--- Start ROWS ---

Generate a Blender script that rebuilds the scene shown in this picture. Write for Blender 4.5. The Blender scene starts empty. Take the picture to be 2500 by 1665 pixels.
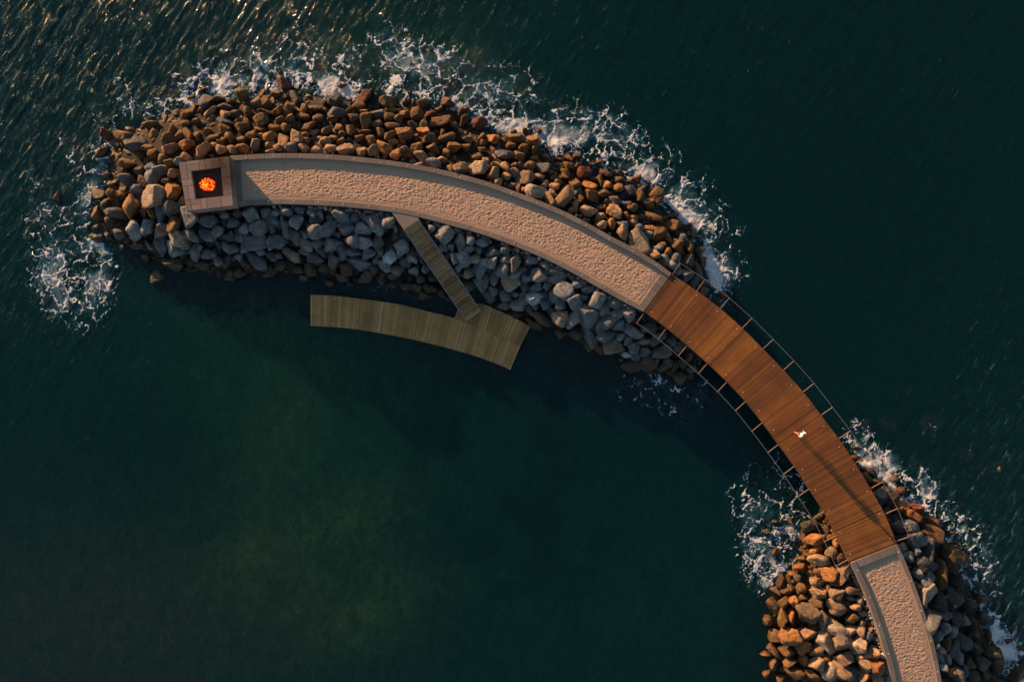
import bpy, bmesh, math, random
import numpy as np
from mathutils import Vector, Matrix

# ------------------------------------------------------------------ camera, sky, sun, exposure
S = 32.0            # photo pixels per metre at the level of the walkway
ZP = 2.9            # walkway level above the water
HC = 60.8           # camera height above the walkway
CZ = ZP + HC
scene = bpy.context.scene
COL = scene.collection
R = math.radians

cam_d = bpy.data.cameras.new('camera')
cam_d.sensor_width = 36.0
cam_d.lens = 36.0 * HC / (2500 / S)
cam_d.clip_end = 6000
cam = bpy.data.objects.new('camera', cam_d)
cam.location = (0, 0, CZ)
COL.objects.link(cam)
scene.camera = cam

SUN_EL = R(8.9)
SUN_AZ = Vector((-0.67, 0.742, 0)).normalized()      # towards the sun
world = bpy.data.worlds.new('World')
scene.world = world
world.use_nodes = True
wn = world.node_tree
sky = wn.nodes.new('ShaderNodeTexSky')
sky.sky_type = 'NISHITA'
sky.sun_disc = False
sky.sun_elevation = SUN_EL
sky.sun_rotation = math.atan2(SUN_AZ.x, SUN_AZ.y)
sky.air_density = 1.0
sky.dust_density = 0.6
bg = wn.nodes['Background']
bg.inputs['Strength'].default_value = 0.068
wn.links.new(sky.outputs[0], bg.inputs[0])

sun_d = bpy.data.lights.new('sun', 'SUN')
sun_d.energy = 5.0
sun_d.angle = R(0.6)
sun_d.color = (1.0, 0.56, 0.28)
sun = bpy.data.objects.new('sun', sun_d)
sd = Vector((SUN_AZ.x * math.cos(SUN_EL), SUN_AZ.y * math.cos(SUN_EL), math.sin(SUN_EL)))
sun.rotation_euler = (-sd).to_track_quat('-Z', 'Y').to_euler()
COL.objects.link(sun)

vs = scene.view_settings
vs.view_transform = 'Standard'
vs.look = 'None'
vs.exposure = 1.2
vs.gamma = 1.0
vs.use_curve_mapping = False
scene.cycles.transparent_max_bounces = 12
scene.cycles.max_bounces = 6
scene.cycles.diffuse_bounces = 2

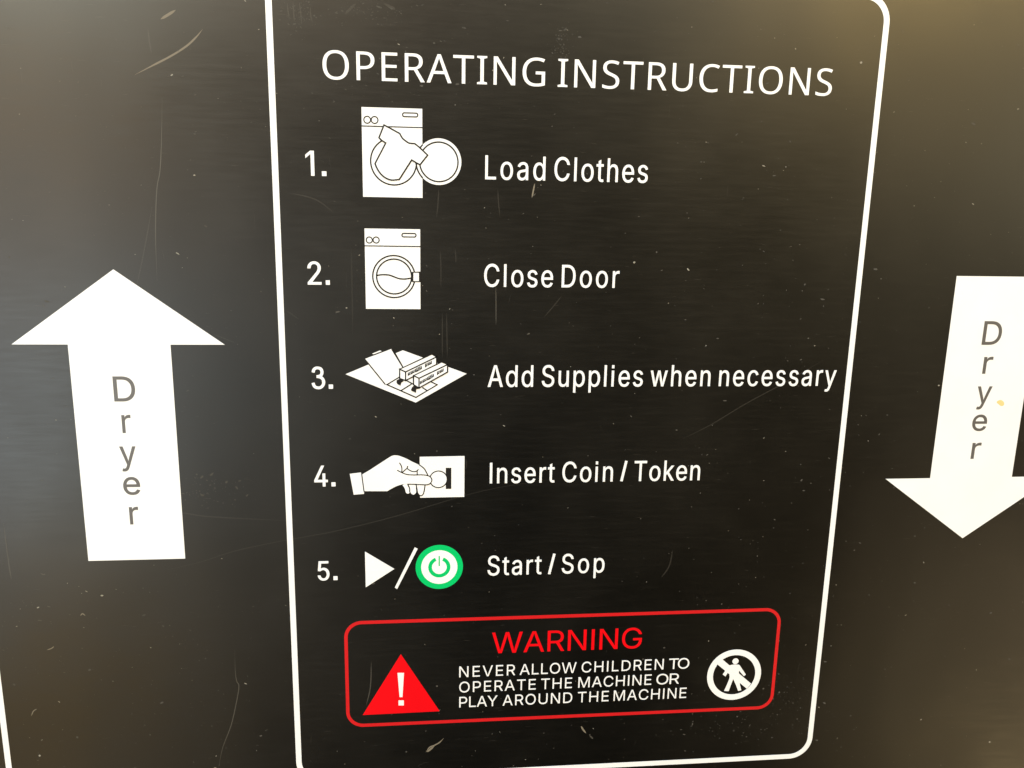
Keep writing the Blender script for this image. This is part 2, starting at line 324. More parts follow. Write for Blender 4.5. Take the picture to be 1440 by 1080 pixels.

--- End ROWS ---

Quote the records above in full, dropping each picture.

_SOLUTION TO THE PROBLEM_
Generate a Blender script that rebuilds the scene shown in this picture. Write for Blender 4.5. The Blender scene starts empty. Take the picture to be 2500 by 1665 pixels.
import bpy, bmesh, math, random
import numpy as np
from mathutils import Vector, Matrix

# ------------------------------------------------------------------ camera, sky, sun, exposure
S = 32.0            # photo pixels per metre at the level of the walkway
ZP = 2.9            # walkway level above the water
HC = 60.8           # camera height above the walkway
CZ = ZP + HC
scene = bpy.context.scene
COL = scene.collection
R = math.radians

cam_d = bpy.data.cameras.new('camera')
cam_d.sensor_width = 36.0
cam_d.lens = 36.0 * HC / (2500 / S)
cam_d.clip_end = 6000
cam = bpy.data.objects.new('camera', cam_d)
cam.location = (0, 0, CZ)
COL.objects.link(cam)
scene.camera = cam

SUN_EL = R(8.9)
SUN_AZ = Vector((-0.67, 0.742, 0)).normalized()      # towards the sun
world = bpy.data.worlds.new('World')
scene.world = world
world.use_nodes = True
wn = world.node_tree
sky = wn.nodes.new('ShaderNodeTexSky')
sky.sky_type = 'NISHITA'
sky.sun_disc = False
sky.sun_elevation = SUN_EL
sky.sun_rotation = math.atan2(SUN_AZ.x, SUN_AZ.y)
sky.air_density = 1.0
sky.dust_density = 0.6
bg = wn.nodes['Background']
bg.inputs['Strength'].default_value = 0.068
wn.links.new(sky.outputs[0], bg.inputs[0])

sun_d = bpy.data.lights.new('sun', 'SUN')
sun_d.energy = 5.0
sun_d.angle = R(0.6)
sun_d.color = (1.0, 0.56, 0.28)
sun = bpy.data.objects.new('sun', sun_d)
sd = Vector((SUN_AZ.x * math.cos(SUN_EL), SUN_AZ.y * math.cos(SUN_EL), math.sin(SUN_EL)))
sun.rotation_euler = (-sd).to_track_quat('-Z', 'Y').to_euler()
COL.objects.link(sun)

vs = scene.view_settings
vs.view_transform = 'Standard'
vs.look = 'None'
vs.exposure = 1.2
vs.gamma = 1.0
vs.use_curve_mapping = False
scene.cycles.transparent_max_bounces = 12
scene.cycles.max_bounces = 6
scene.cycles.diffuse_bounces = 2

Keep writing the Blender script for this image. This is part 2, starting at line 324. More parts follow. Write for Blender 4.5. Take the picture to be 1440 by 1080 pixels.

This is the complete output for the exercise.